Let $S(x,y)$ be a postive real value function defined on $(0,\infty)\times(a,b)$ that has both partial derivatives and satisfies $\lim_{x\rightarrow 0} S(x,y)=0$ for every given $y$ in $(a,b)$.
Prove or disprove that $$\lim_{x\rightarrow 0} \frac{\partial S}{\partial y}=0$$ for every $y$ in $(a,b)$.

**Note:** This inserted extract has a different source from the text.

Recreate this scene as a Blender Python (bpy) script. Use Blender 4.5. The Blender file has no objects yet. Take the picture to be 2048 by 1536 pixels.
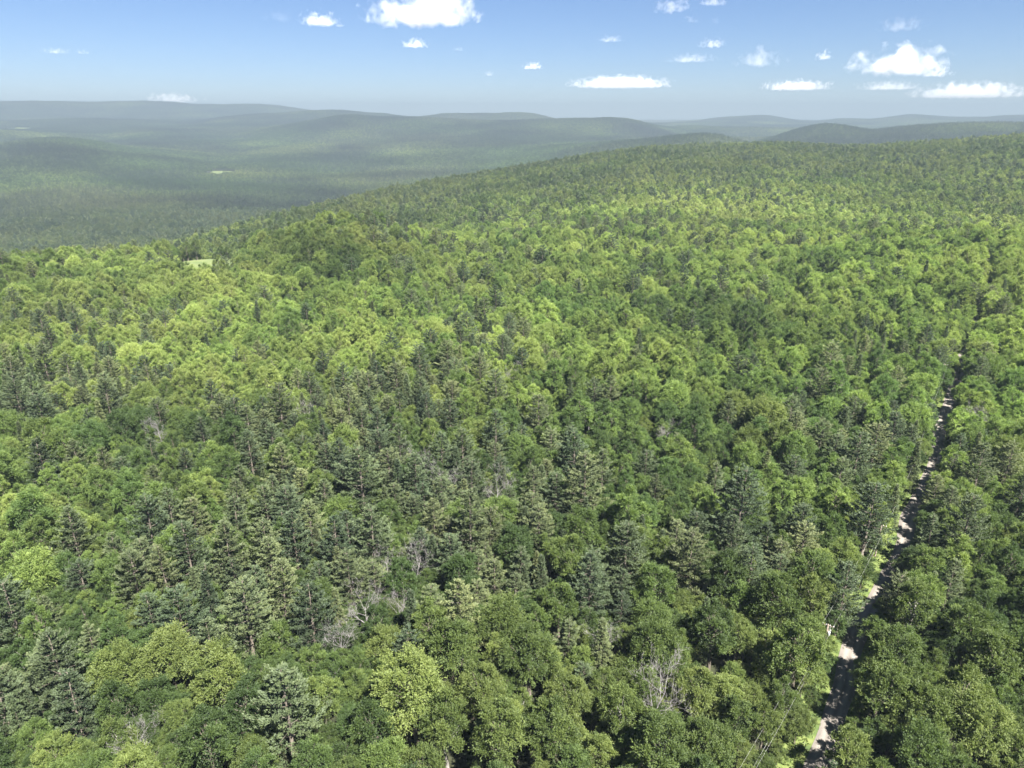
import bpy, math, random
import numpy as np
from mathutils import Vector, Matrix

# ------------------------------------------------------------------ camera, sky, sun, exposure
sc = bpy.context.scene
COL = sc.collection
CAM_Z = 115.0
F_PX = 1420.0                      # focal length in pixels of the 2048 wide photograph
PITCH = math.radians(20.9)
cam_d = bpy.data.cameras.new('camera')
cam_d.sensor_width = 36.0
cam_d.lens = 36.0 * F_PX / 2048.0
cam_d.clip_start = 1.0
cam_d.clip_end = 90000.0
cam = bpy.data.objects.new('camera', cam_d)
COL.objects.link(cam)
cam.location = (0, 0, CAM_Z)
cam.rotation_euler = (math.pi / 2 - PITCH, 0, 0)
sc.camera = cam

SUN_EL = math.radians(56.0)
SUN_AZ = math.radians(143.0)       # clockwise from +Y: from behind the right shoulder
SUN_DIR = Vector((math.sin(SUN_AZ) * math.cos(SUN_EL), math.cos(SUN_AZ) * math.cos(SUN_EL), math.sin(SUN_EL)))

world = bpy.data.worlds.new('World')
sc.world = world
world.use_nodes = True
wn = world.node_tree.nodes
wl = world.node_tree.links
wn.clear()
w_out = wn.new('ShaderNodeOutputWorld')
w_bg = wn.new('ShaderNodeBackground')
w_sky = wn.new('ShaderNodeTexSky')
w_sky.sky_type = 'NISHITA'
w_sky.sun_disc = False
w_sky.sun_elevation = SUN_EL
w_sky.sun_rotation = SUN_AZ
w_sky.altitude = 1500.0
w_sky.air_density = 1.0
w_sky.dust_density = 0.0
w_sky.ozone_density = 4.0
w_bg.inputs['Strength'].default_value = 0.05
w_tint = wn.new('ShaderNodeVectorMath'); w_tint.operation = 'MULTIPLY'; w_tint.inputs[1].default_value = (0.36, 0.393, 0.478)
wl.new(w_sky.outputs['Color'], w_tint.inputs[0])
wl.new(w_tint.outputs[0], w_bg.inputs['Color'])
wl.new(w_bg.outputs['Background'], w_out.inputs['Surface'])

sun_d = bpy.data.lights.new('sun', 'SUN')
sun_d.energy = 5.0
sun_d.angle = math.radians(0.53)
sun_d.color = (1.0, 0.955, 0.88)
sun = bpy.data.objects.new('sun', sun_d)
COL.objects.link(sun)
sun.location = (0, 0, 400)
sun.rotation_euler = SUN_DIR.to_track_quat('Z', 'Y').to_euler()

sc.view_settings.view_transform = 'Standard'
sc.view_settings.look = 'None'
sc.view_settings.exposure = 2.45
sc.view_settings.gamma = 1.0
sc.view_settings.use_curve_mapping = False
sc.render.engine = 'CYCLES'
cy = sc.cycles
cy.use_denoising = True
cy.max_bounces = 8
cy.diffuse_bounces = 5
cy.glossy_bounces = 1
cy.transmission_bounces = 3
cy.transparent_max_bounces = 12
cy.volume_bounces = 6
cy.use_adaptive_sampling = True
cy.adaptive_threshold = 0.02
cy.sample_clamp_indirect = 4.0

RNG = np.random.default_rng(20)
random.seed(20)

# ------------------------------------------------------------------ from the picture to the place
CT, ST = math.cos(PITCH), math.sin(PITCH)
def ray(u, v):
    a = (np.asarray(u, float) - 1024.0) / F_PX
    b = (768.0 - np.asarray(v, float)) / F_PX
    return a, CT + b * ST, -ST + b * CT
def azel(u, v):
    x, y, z = ray(u, v)
    return np.arctan2(x, y), z / np.hypot(x, y)          # azimuth, tangent of the elevation
def project(x, y, z):
    dz = z - CAM_Z
    d = y * CT - dz * ST
    up = y * ST + dz * CT
    return 1024 + F_PX * x / d, 768 - F_PX * up / d, d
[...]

We know that $$\frac{\partial S}{\partial y} = \lim_{\delta y\rightarrow0}\left(\frac{S(x, y+\delta y)-S(x,y)}{\delta y}\right)$$ Hence, $$\begin {align} \lim_{x\rightarrow0}\left(\frac{\partial S}{\partial y}\right) & = \lim_{x\rightarrow0}\left(\lim_{\delta y\rightarrow0}\left(\frac{S(x, y+\delta y)-S(x,y)}{\delta y}\right)\right)\\ &=\lim_{\delta y\rightarrow 0}\left(\lim_{x\rightarrow0}\left(\frac{S(x, y+\delta y)-S(x,y)}{\delta y}\right)\right)\\ &=\lim_{\delta y\rightarrow0}\left(\frac{\displaystyle{\lim_{x\rightarrow0}}(S(x,y+\delta y))-\displaystyle{\lim_{x\rightarrow0}}(S(x, y))}{\delta y}\right)\\ &=\lim_{\delta y \rightarrow0}\left(\frac{0-0}{\delta y}\right)\\ &=0 \end{align}$$ Hence the proof is complete.